Like, it's the same like when I make my sweet tea

or when I make my rich dressing.

Like I believe if it's just done a certain way

and it's got that little extra.

It's better with love, like my super worms,

like when I'm feeding them and like cleaning their bins.

Like I really believe if it's not done in that manner

with love, like it's just not the same.

They seem to grow better, like, I don't, it's weird,

I really do believe that.

- Coming out here I was expecting a lot of hostility

and opposition because it's what I'd been told

by the people in San Francisco.

But really everyone here

doesn't wanna get in your way

and wants to make sure that you're being taken care of

and have what you need.


How the worms doing?

- They doing good.

- No gaps in production?

- The new worms look really awesome,

with all the new beetles we've added,

they're really cool.

- Yeah, they're great. - They're starting to look

like they did when I first started

which is a really good sign

- Great.

- Okay.

- No I'm okay.

Yeah a little bit.

- When I was pregnant with the baby.

All the time, all the time

All the time, nothing was hot.

- This is my little Mexican baby.

Yeah, what?

- Yeah, my husband, yeah.

Very much.

My mother in law no English very well.

I know I should learn Spanish, but--

I know.

English is hard enough.


What do you guys usually do, on the screen or the side?

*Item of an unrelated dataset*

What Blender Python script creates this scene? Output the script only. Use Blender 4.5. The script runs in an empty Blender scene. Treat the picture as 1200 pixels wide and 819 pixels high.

- Long way since you had it like this.

So don't touch, 'cause it is hard for the worms

too to get boxed like that. - Sure.

- This job came in our life at a rough time

and it pulled us out of a lot of darkness.

- No doubt. - And so I think that's why

it's really important to us

to make sure it does good

it's because it did good for us.

- It was a turning point in my life to be responsible

for something and be accountable for something

and to do a good job.

- 'Cause we do have a lot of things that are going on.

So sometimes we have to take a longer lunch

to go deal with things or we have to do things

and they're okay with it.

- And there's no other job that we would be able

to get done in our personal lives what we have to.

- Yeah like have to, have to not just want to.